A prequel to The Hunger Games series by Suzanne Collins, The Ballad of Songbirds and Snakes chronicles Coriolanus Snow’s rise to power. It all starts with the tenth annual Hunger Games. Coriolanus and his classmates at the Academy in the Capitol have been assigned tributes from the districts of Panem to mentor in the Games. The Hunger Games were created after Panem’s — what used to be North America — civil war as a way to keep the 12 districts of the country in check and ensure that there wouldn’t be another rebellion. A girl and a boy are chosen from each of the districts to compete against each other in an arena. The last tribute standing wins the Games.
Coriolanus Snow comes from an old money family in the Capitol.

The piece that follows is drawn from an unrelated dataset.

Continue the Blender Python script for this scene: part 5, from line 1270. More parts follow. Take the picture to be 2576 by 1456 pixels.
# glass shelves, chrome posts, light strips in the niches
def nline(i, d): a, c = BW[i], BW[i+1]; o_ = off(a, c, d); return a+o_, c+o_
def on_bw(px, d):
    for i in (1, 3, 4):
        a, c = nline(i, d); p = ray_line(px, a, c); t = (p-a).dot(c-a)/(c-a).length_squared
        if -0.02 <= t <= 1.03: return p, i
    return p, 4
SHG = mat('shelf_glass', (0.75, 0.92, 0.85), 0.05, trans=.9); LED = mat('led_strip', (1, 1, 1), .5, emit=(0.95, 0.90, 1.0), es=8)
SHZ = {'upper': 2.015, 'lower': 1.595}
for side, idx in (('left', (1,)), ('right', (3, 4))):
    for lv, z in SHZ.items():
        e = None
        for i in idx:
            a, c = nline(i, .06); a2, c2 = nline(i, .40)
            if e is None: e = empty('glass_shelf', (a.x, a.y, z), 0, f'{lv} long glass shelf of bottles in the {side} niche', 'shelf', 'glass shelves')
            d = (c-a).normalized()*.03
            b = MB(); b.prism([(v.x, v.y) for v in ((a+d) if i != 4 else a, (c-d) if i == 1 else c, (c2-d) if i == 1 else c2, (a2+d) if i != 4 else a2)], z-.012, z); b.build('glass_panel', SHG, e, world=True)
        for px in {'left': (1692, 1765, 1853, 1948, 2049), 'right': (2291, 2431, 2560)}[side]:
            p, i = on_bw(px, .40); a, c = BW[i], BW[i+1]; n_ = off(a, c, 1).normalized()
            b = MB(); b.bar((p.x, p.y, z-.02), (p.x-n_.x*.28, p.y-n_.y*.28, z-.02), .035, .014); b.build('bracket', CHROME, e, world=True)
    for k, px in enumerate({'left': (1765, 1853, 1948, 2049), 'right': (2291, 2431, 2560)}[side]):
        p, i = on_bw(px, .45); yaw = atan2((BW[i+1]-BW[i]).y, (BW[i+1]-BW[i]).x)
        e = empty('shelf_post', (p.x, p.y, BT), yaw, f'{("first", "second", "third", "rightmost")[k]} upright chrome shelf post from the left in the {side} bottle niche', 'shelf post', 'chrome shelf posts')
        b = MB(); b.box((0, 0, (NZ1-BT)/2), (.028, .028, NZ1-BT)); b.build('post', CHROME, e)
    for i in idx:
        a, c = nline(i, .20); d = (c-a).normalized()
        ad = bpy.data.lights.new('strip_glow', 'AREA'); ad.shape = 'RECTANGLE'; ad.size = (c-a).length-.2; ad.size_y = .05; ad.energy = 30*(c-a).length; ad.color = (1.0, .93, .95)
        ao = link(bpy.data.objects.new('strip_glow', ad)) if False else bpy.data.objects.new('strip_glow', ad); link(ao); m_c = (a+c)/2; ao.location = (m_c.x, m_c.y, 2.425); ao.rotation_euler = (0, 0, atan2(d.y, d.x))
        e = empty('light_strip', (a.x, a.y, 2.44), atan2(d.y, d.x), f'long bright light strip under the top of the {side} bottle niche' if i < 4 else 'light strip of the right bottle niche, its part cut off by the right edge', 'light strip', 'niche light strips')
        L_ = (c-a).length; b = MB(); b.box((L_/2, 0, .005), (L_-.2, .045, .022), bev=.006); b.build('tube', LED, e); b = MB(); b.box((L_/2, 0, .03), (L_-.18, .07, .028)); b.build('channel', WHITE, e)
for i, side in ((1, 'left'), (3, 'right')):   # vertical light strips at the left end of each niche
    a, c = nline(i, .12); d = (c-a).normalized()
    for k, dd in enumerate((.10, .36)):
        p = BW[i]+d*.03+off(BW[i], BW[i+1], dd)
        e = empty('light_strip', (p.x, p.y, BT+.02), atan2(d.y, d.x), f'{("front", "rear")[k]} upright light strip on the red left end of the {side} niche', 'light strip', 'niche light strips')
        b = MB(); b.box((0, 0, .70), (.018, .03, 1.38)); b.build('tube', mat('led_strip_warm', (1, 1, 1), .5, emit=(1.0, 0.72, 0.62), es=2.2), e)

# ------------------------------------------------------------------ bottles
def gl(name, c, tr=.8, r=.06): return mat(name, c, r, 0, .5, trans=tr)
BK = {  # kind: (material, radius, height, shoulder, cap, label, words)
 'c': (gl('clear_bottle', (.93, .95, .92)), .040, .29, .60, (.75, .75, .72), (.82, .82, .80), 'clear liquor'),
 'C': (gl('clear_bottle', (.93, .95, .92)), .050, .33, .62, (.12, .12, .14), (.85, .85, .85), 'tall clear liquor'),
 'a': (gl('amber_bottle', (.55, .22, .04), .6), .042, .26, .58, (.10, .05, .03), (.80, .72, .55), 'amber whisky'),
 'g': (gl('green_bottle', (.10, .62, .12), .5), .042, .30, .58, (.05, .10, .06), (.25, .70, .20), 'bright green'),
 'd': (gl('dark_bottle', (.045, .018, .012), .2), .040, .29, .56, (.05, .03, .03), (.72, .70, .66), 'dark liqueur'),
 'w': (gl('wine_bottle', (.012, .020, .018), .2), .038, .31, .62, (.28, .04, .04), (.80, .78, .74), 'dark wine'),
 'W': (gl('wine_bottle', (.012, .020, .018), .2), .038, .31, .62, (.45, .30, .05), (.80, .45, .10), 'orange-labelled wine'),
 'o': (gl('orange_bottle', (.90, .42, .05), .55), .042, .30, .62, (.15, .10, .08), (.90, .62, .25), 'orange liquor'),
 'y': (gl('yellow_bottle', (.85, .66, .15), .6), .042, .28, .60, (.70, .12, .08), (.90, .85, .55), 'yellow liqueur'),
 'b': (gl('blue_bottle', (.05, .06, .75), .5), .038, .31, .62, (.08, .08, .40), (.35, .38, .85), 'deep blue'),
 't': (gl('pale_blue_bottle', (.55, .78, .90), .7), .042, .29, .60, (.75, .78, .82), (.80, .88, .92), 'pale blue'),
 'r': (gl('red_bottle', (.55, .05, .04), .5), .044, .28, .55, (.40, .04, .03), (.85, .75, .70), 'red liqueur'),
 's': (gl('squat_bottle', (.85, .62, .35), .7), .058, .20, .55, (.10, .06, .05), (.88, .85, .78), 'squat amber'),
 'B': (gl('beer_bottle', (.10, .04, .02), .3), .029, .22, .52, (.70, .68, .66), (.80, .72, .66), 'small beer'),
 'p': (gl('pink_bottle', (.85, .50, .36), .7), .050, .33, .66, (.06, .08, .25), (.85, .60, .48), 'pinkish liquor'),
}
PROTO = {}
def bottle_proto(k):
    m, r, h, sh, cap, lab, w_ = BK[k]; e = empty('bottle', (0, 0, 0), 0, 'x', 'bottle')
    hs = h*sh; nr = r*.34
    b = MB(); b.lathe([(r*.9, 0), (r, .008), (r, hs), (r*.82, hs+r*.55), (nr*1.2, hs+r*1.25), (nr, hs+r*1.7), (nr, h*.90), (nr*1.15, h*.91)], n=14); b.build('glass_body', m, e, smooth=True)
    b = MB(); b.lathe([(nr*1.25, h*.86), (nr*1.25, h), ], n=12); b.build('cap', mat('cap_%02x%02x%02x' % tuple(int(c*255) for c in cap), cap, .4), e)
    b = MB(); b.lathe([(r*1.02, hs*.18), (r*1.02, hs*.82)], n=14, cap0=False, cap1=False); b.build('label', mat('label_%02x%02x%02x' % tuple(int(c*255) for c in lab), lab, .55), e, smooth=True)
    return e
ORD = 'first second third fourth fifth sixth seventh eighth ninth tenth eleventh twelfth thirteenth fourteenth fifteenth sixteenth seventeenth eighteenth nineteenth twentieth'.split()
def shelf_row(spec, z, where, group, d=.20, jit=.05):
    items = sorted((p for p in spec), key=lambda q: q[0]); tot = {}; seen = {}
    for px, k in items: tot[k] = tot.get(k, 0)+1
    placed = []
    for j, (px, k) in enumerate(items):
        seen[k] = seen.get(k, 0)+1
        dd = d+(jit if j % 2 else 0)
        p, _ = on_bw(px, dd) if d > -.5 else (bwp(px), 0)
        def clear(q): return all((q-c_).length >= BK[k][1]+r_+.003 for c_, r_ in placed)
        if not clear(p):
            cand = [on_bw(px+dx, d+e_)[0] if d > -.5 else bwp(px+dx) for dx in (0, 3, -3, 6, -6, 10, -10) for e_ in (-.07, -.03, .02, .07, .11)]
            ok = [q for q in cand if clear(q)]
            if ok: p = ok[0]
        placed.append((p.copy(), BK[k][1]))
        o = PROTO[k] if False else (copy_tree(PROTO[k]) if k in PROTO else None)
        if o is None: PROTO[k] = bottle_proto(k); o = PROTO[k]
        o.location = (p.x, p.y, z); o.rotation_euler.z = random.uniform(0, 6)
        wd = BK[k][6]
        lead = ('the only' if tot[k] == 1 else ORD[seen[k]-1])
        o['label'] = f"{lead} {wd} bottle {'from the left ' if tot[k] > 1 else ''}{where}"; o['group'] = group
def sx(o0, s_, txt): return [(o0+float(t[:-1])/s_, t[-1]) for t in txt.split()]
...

During the civil war, however, the Snow family lost everything, so now they — Coriolanus, his cousin Tigris, and their grandmother — have to keep up the façade that everything is fine. The only way for Coriolanus to improve his status in society is to win the Games. So when he’s assigned one the district 12 tributes, a girl named Lucy Gray Baird, he’s devastated. District 12 is the coal mining district; its residents are poor and therefore therefore their tributes have historically had a slim chance of winning the Games. But he’s determined to do everything in his power to help her win.
This book definitely had a slower pace than the Hunger Games trilogy. That’s probably because it’s not from the point of view of someone competing in the Games, but from the point of view of a spectator. However, what the book lacks in excitement, it makes up for with world building. Or at least world expansion. Collins finally peels back the curtain to give her audience a glimpse of what life is like in the Capitol. The citizens are privileged, to be sure, but they still have their own struggles. For Coriolanus, there’s a very fine he has to navigate between standing up for what he thinks is right and preserving the status quo to gain power.
It’s a line that takes him all the way to the ending. An ending so unsatisfying that the feeling the reader comes away with can only be described as a major let down. That’s not saying that the book is bad, just different. And completely unpredictable. It’ll be interesting to see how The Ballad of Songbirds and Snakes is adapted into a movie later this year.